In the past few years Krasovsky has managed election campaigns for two opposition candidates, billionaire Mikhail Prokhorov’s and a pop socialite
Ksenia Sobchak.
Krasovsky is the only openly gay person in the country of Russia—with a population of more than 140 million—who dares to compete in the Kremlin-controlled election process.
The majority of Russian politicians and bureaucrats agree that LGBTQ people are abnormal.
In Russia officials are not shy about their homophobic views. There is a sign on the door to the office of MP Vitaly Milonov, at State Duma, the lower house of Russian parliament: “Banned entry for Sodomites.” Milonov is one of masterminds behind the anti-gay “propaganda” bill—in 2016 he claimed that gay people “rape kids.”
Five years ago, in June, 2013, 436 Russian MPs voted in favor of a new bill to ban “propaganda of non-traditional sexual relations” among minors. The bill forbade both individuals and media groups to distribute literature or any other materials about gay rights.
Since then, President Putin has been criticized for not doing enough to help the gay men killed and persecuted in a vicious crackdown
in Chechnya. The noted
British LGBT activist Peter Tatchell protested precisely this at the beginning of the World Cup, where the homophobia and anti-LGBT politics of Russia has again come under the international spotlight.
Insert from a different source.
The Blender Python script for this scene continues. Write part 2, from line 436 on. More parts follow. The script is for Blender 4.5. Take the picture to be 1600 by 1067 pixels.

About why he mounted the protest, Tatchell told The Daily Beast at the time, “It’s tremendously important that President Putin doesn’t score an unchallenged public relations coup with the World Cup. He needs to be called out over the persecution of LGBT+ people, his suppression of the civil rights of Russian citizens, and his war crimes in Syria.”
“Of all politicians
I prefer Obama, I am social democrat by my political views, I want to take part in the election to show the current political elite how to fight for human rights and freedom.”